Description of the task - Search the material for the word "this" and report each line where it turns up.
--------------------------------
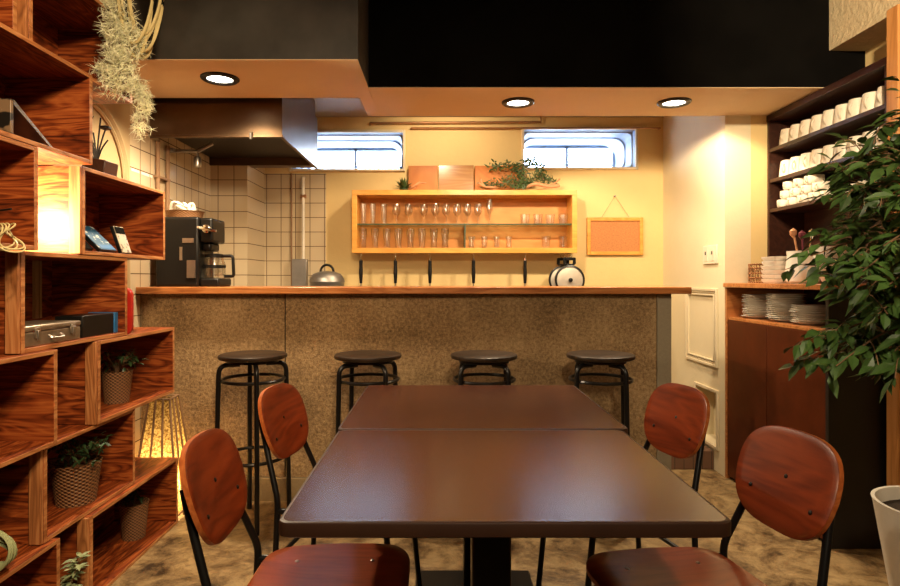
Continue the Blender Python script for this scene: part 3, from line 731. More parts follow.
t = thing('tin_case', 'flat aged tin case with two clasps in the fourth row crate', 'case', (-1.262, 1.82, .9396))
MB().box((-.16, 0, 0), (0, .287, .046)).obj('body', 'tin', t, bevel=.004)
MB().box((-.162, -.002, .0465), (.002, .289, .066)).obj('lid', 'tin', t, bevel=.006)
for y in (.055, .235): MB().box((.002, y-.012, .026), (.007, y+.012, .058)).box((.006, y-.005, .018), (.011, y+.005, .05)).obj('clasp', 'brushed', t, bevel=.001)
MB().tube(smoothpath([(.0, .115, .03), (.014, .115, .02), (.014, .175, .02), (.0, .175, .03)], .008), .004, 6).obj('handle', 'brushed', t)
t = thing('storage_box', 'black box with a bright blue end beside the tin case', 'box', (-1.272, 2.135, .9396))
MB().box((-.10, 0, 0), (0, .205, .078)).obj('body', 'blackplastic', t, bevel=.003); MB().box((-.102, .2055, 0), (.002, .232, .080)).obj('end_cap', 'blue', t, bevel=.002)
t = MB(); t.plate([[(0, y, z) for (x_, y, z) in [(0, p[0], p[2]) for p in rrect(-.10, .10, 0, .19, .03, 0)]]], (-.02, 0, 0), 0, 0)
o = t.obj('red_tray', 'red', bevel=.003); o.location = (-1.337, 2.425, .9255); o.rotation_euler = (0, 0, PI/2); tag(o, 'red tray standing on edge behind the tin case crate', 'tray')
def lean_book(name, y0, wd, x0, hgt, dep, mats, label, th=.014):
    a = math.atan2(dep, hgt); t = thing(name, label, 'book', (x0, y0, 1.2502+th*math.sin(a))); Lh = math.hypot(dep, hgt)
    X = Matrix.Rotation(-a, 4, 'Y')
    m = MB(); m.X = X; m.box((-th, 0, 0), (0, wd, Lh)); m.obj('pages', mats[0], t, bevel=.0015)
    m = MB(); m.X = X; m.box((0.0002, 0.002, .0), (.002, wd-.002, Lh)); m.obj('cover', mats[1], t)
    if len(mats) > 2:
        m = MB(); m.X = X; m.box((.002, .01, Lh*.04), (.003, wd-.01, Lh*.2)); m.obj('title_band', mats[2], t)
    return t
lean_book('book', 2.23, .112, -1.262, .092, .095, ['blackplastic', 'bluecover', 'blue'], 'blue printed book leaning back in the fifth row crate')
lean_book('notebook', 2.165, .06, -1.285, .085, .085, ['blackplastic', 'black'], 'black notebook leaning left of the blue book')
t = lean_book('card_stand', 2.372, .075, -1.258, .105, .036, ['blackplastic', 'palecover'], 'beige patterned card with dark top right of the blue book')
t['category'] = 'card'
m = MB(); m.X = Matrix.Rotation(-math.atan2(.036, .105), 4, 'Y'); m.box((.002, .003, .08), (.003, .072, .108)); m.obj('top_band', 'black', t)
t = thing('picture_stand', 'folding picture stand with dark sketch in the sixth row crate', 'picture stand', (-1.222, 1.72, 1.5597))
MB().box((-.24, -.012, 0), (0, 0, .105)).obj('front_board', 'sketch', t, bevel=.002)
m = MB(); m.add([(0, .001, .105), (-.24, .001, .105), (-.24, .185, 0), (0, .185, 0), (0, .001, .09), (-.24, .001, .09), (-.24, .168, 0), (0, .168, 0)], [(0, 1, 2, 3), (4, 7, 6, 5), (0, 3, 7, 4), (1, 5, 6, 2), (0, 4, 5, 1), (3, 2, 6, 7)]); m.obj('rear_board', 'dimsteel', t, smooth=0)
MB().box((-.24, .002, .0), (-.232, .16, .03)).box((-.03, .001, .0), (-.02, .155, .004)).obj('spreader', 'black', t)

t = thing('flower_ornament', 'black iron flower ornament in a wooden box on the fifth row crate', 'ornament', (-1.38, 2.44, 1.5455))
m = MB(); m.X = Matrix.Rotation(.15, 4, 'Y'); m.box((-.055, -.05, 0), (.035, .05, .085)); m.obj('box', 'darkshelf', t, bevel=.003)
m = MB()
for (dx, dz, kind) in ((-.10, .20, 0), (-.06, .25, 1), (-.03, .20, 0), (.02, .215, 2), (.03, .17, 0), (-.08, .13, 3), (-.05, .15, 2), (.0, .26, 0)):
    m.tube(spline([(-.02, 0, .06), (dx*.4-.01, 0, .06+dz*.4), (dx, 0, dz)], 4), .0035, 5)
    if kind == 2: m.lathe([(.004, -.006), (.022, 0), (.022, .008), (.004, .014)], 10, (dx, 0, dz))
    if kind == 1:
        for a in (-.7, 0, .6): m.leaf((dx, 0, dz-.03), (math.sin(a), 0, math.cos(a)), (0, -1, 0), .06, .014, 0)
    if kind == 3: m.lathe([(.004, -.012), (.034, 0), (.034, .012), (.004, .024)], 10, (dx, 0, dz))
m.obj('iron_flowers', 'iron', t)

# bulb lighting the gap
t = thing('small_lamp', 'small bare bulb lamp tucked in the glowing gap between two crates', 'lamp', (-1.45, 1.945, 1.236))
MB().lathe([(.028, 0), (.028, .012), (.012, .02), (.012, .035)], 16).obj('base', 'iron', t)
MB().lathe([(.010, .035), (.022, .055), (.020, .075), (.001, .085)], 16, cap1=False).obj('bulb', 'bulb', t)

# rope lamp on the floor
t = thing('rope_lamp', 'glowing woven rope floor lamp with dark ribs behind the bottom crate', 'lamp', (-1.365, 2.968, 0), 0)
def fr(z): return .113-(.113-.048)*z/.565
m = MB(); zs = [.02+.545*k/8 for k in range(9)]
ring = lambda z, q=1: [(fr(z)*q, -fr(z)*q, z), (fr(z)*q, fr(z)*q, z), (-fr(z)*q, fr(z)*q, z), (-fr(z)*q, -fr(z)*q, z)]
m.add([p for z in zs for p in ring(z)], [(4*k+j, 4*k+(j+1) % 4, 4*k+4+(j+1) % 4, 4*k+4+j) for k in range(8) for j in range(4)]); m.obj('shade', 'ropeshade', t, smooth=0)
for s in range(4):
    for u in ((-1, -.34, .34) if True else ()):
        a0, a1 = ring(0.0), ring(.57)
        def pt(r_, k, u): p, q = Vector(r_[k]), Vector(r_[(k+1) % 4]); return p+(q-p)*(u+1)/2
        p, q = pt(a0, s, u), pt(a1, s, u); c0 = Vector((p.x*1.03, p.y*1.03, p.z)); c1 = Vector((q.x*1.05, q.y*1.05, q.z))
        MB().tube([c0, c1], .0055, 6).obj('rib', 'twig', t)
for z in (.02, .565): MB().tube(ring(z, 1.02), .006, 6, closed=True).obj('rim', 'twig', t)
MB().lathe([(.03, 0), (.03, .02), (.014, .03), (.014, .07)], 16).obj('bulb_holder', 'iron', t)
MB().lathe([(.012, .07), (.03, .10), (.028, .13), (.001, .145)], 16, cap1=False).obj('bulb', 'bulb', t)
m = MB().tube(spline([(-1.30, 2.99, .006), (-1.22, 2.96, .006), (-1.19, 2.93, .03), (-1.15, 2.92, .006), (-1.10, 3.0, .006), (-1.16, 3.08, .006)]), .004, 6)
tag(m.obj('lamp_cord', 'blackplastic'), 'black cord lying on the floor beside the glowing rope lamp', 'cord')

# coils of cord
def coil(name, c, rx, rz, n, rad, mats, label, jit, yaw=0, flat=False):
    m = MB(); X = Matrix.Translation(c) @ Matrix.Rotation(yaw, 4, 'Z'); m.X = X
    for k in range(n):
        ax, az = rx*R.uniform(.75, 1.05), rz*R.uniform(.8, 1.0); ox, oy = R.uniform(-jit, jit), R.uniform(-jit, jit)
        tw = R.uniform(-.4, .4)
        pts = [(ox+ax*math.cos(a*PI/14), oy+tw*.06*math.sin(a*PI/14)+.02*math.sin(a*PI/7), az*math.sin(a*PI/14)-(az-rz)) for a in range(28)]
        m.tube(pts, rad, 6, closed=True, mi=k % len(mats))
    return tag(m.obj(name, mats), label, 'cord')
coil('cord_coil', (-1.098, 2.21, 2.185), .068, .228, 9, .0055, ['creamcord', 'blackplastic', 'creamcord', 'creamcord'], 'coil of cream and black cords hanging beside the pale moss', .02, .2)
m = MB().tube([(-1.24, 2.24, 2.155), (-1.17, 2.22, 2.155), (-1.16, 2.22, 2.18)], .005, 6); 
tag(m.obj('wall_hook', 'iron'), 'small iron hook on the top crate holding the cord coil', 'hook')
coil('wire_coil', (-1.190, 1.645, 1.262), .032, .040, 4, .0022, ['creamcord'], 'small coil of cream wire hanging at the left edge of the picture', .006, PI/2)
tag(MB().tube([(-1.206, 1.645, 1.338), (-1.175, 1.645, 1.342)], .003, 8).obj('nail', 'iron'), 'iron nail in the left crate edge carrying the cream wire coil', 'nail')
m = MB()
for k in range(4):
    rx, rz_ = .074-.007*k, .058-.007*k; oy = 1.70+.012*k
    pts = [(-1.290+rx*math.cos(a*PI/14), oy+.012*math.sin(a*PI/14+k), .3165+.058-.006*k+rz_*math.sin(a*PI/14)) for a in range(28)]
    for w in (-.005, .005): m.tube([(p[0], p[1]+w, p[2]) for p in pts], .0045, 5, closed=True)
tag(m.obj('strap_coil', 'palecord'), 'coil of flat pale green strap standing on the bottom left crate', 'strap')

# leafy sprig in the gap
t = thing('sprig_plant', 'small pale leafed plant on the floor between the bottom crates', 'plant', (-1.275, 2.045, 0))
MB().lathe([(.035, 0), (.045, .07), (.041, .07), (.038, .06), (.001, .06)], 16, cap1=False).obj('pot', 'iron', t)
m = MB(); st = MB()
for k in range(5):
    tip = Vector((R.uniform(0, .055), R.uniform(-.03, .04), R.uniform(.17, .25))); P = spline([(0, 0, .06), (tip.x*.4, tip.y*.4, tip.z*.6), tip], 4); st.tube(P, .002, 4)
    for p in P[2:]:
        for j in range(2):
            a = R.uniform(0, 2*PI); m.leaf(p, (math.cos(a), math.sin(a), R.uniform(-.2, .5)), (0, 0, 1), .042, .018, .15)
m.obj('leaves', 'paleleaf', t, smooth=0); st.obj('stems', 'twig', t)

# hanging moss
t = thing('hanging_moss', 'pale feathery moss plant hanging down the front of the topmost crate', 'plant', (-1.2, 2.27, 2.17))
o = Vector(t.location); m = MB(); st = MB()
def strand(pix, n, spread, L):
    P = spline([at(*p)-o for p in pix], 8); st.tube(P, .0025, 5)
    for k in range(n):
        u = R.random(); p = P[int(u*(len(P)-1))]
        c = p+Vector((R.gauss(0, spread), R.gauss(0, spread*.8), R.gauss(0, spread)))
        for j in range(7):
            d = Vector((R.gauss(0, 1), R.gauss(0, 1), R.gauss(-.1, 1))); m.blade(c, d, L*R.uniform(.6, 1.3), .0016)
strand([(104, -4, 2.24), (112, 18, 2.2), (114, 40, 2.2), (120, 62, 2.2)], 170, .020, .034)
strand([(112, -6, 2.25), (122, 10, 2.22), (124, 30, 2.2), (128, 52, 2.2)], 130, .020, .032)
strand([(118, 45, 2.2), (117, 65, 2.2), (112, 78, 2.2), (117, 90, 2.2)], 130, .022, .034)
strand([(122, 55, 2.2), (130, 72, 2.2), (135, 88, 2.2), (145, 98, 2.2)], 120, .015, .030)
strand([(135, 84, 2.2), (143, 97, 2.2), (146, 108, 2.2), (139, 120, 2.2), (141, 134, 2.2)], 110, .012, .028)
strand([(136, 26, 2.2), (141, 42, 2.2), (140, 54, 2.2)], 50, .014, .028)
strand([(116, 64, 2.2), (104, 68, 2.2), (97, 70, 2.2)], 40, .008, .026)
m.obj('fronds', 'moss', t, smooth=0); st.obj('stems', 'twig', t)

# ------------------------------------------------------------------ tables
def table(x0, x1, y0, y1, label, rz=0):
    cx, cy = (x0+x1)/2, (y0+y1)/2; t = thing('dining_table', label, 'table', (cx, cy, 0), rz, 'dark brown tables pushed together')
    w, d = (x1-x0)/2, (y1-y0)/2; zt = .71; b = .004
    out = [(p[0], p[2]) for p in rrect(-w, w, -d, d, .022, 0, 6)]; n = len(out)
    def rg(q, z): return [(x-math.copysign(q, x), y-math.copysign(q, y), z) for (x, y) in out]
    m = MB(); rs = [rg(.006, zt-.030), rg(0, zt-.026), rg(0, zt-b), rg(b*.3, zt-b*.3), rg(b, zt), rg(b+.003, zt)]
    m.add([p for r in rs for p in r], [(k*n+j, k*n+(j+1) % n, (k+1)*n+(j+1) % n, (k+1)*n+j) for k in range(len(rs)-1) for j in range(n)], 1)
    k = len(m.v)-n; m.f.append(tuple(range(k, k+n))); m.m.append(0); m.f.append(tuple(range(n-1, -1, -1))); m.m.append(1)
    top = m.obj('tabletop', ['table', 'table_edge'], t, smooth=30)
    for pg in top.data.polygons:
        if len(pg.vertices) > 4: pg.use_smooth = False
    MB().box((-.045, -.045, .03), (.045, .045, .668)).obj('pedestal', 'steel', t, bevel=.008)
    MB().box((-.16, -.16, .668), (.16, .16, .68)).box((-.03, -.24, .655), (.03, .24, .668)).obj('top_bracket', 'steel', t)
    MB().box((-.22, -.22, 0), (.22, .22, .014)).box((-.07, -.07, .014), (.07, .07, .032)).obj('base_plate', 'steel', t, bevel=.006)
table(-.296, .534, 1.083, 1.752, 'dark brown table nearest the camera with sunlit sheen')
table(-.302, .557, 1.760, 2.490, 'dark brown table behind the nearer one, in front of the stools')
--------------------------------
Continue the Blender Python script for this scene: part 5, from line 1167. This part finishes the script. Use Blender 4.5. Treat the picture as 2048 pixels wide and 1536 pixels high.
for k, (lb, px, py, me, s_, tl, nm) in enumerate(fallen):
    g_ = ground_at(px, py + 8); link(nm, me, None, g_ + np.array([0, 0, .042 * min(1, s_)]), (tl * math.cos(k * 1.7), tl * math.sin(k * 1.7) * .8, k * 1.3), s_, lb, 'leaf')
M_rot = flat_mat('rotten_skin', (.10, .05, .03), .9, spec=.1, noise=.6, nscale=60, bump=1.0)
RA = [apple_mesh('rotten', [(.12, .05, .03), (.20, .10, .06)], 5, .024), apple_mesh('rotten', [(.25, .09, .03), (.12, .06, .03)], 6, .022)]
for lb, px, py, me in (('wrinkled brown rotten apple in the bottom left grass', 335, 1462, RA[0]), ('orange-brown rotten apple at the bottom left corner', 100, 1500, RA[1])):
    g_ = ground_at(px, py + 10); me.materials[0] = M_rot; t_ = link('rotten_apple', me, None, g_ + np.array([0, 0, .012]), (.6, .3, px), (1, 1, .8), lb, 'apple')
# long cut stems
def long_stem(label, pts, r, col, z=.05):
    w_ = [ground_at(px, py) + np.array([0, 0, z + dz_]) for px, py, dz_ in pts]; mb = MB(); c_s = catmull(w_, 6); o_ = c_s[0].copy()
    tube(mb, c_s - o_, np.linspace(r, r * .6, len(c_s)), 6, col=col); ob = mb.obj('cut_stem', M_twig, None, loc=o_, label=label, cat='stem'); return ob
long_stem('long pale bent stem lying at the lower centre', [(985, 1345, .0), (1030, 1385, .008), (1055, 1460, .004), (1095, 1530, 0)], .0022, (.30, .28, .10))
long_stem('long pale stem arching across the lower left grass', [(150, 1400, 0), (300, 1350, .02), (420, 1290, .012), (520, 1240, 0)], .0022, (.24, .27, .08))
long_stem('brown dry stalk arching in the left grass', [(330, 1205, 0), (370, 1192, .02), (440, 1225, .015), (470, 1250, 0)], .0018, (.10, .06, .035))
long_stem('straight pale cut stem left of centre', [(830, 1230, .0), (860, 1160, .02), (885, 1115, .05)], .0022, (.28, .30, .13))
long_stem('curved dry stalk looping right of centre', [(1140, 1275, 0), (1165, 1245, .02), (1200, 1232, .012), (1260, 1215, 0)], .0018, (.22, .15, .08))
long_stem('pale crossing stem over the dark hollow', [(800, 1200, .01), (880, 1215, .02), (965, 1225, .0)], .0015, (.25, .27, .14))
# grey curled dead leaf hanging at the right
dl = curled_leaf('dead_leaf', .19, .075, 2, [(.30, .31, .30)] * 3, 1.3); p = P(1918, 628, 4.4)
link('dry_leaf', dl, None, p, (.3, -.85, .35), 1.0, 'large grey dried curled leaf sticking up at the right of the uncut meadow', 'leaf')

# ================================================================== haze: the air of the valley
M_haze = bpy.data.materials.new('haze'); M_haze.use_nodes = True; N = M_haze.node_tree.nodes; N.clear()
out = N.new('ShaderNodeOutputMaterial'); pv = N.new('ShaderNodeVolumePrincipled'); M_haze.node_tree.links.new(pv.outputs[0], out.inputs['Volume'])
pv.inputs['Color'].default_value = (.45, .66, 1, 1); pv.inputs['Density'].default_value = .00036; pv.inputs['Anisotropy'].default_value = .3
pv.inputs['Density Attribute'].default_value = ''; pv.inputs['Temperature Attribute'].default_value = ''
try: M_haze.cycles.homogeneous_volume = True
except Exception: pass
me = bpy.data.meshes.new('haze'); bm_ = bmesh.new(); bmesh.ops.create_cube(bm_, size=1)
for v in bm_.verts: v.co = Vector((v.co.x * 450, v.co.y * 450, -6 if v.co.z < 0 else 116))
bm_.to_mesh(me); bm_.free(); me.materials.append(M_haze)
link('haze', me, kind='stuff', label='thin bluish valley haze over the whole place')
--------------------------------
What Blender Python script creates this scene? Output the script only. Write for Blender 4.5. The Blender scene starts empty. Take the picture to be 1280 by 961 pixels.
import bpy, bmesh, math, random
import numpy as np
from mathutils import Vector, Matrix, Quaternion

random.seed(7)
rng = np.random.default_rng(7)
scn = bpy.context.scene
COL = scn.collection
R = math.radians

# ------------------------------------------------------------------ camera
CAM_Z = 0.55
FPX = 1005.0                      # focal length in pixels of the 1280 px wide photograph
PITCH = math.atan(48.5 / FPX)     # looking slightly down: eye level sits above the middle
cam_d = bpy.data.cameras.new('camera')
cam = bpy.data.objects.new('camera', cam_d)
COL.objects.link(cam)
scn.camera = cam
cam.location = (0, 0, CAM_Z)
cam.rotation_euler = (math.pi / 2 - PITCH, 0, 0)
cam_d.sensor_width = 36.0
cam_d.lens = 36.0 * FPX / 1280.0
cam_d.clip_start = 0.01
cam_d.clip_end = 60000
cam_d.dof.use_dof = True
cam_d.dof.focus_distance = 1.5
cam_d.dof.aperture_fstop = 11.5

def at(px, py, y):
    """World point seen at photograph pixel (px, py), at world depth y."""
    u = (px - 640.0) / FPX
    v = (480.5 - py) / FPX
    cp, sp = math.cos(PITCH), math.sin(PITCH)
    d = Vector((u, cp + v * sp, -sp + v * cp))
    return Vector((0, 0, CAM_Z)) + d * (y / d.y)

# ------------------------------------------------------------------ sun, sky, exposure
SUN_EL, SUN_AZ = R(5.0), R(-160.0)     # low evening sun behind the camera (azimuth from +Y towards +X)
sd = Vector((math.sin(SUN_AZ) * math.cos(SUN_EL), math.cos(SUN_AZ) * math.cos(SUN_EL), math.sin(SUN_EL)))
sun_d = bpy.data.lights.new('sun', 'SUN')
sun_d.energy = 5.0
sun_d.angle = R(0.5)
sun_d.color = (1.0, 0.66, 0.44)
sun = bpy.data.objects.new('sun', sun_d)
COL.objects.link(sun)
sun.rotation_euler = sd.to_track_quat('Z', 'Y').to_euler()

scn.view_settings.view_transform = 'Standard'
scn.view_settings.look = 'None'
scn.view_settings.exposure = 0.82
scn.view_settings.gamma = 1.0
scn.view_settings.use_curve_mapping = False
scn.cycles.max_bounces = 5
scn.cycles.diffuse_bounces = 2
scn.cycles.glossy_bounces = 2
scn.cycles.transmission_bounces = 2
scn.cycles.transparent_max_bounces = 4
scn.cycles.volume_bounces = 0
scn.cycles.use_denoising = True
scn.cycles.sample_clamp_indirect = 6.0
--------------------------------
Task output -
Continue the Blender Python script for this scene: part 3, from line 731. More parts follow.
Continue the Blender Python script for this scene: part 5, from line 1167. This part finishes the script. Use Blender 4.5. Treat the picture as 2048 pixels wide and 1536 pixels high.
What Blender Python script creates this scene? Output the script only. Write for Blender 4.5. The Blender scene starts empty. Take the picture to be 1280 by 961 pixels.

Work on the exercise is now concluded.